Comment by walrus01
1 year ago
Based on this, Firefox has a 2.54% market share of browsers worldwide, so if their goal here is to shoot themselves in the foot and get that number under 2%, mission accomplished.
Firefox is still the lesser of two evils when compared to Chrome with all of its telemetry turned on. And at least it supports a proper implementation of uBlock origin, which Google just broke in Chrome.
This is such a bad way to look at Firefox browser share. Instead, look at desktop share worldwide, where it's more like 7%.
Why is it a bad way to look at it?
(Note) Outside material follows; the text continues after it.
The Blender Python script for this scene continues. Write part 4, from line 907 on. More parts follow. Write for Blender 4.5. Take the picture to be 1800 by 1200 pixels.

If anything, I'd argue Firefox is more compelling on Android than desktop.
This is quibbling over details - both numbers are already low enough that many developers won't even bother to test on FF not to mention fix non-trivial issues, and for both stats the trend is clearly downwards.
I'm one of them 2.54% and I cringe when some kiddie develops websites around some chrome bugs, just to let us and Apple folks down.
I'm also the 2.54% and have been since the phoenix days. I am beyond thankful every day for apple keeping both desktop safari and ios running to prevent the internet being even more monoculture than in the IE6 days
> I am beyond thankful every day for apple keeping both desktop safari and ios running to prevent the internet being even more monoculture than in the IE6 days
Don't worry, EU regulators (and other countries soon I suppose) are doing their best to fix that "bug".
10 replies →
To put some numbers on what a 2.54% market share means, Firefox actually tracks this data. See here: https://data.firefox.com/dashboard/user-activity:
> Monthly Active Users (MAU) measures the number of Firefox Desktop clients active in the past 28 days.